Selon moi, la triade lecture, écriture et méditation sur les œuvres d’art contemporain constitue une conversation animée et improvisée avec l’altérité des œuvres visuelles et écrites. Elle engendre en son sein des mouvements dynamiques d’émergences et de floraisons, de rayonnements épars et de cristallisations chromatiques, d’envolées et d’enracinements: on est invité à accomplir entre ceux-ci de constants voyages et, pour un temps, à s’y poser, à y habiter. Le terme «converser», nous apprend le Petit Robert, puise ses racines dans le latin conversari, «fréquenter». De plus, dans ses acceptions plus anciennes, «converser» signifie «vivre avec quelqu’un» et «vivre quelque part». Et puis, lorsque le texte porte sur l’art contemporain, l’œuvre visuelle contribue au dialogue: je fréquente l’œuvre, je vis avec le texte qui se penche sur elle, ils m’animent, je partage leur échange, j’habite ce lieu.

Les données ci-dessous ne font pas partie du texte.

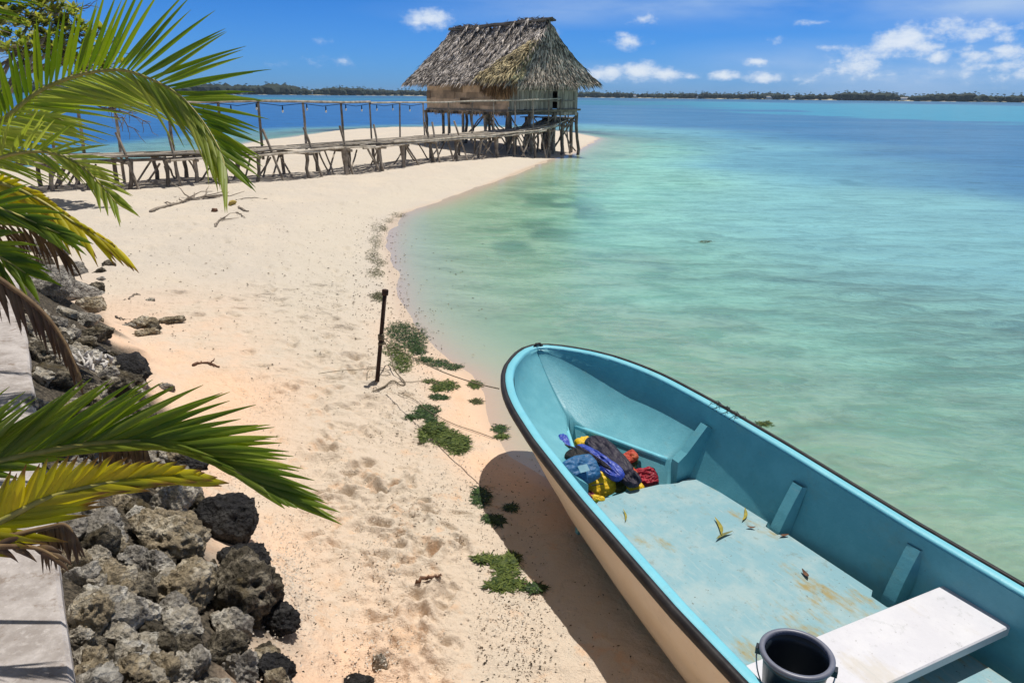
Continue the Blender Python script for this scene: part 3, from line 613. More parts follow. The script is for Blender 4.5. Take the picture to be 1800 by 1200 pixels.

Dans son essai «Encre invisible: lire l’écriture et écrire la lecture», Toni Morrison comprend l’acte de lecture comme une occasion pour le lecteur ou la lectrice d’un texte de participer à l’écriture de celui-ci, à la manière d’un chant: il y a les paroles, la partition, puis l’interprétation. «Le lecteur ou la lectrice “fait pour” le livre est celui ou celle qui est en harmonie avec l’encre invisible, explique-t-elle. L’encre invisible est ce qui réside sous, entre et hors les lignes, et reste caché jusqu’à ce que le bon lecteur le découvre [1].» Et voilà ce que nous propose l’ouvrage RELATIONS: la diaspora et la peinture: l’occasion de rencontres pour le visiteur et la visiteuse, pour le lecteur et la lectrice, avec l’encre invisible des œuvres et des textes. Car pour nous, avec l’exposition RELATIONS, s’ajoutent les œuvres visuelles, avec leur propre encre invisible: celle qui se faufile dans la trame arrière de la toile, celle qui se dégage d’un empâtement de peinture, celle qui irradie doucement à la surface. Chacun et chacune y trouve sa propre encre invisible.
[1] Toni Morrison, «Encre invisible: lire l’écriture et écrire la lecture», La source de l’amour-propre, Paris, Christian Bourgeois éditeur, 2019, p. 415.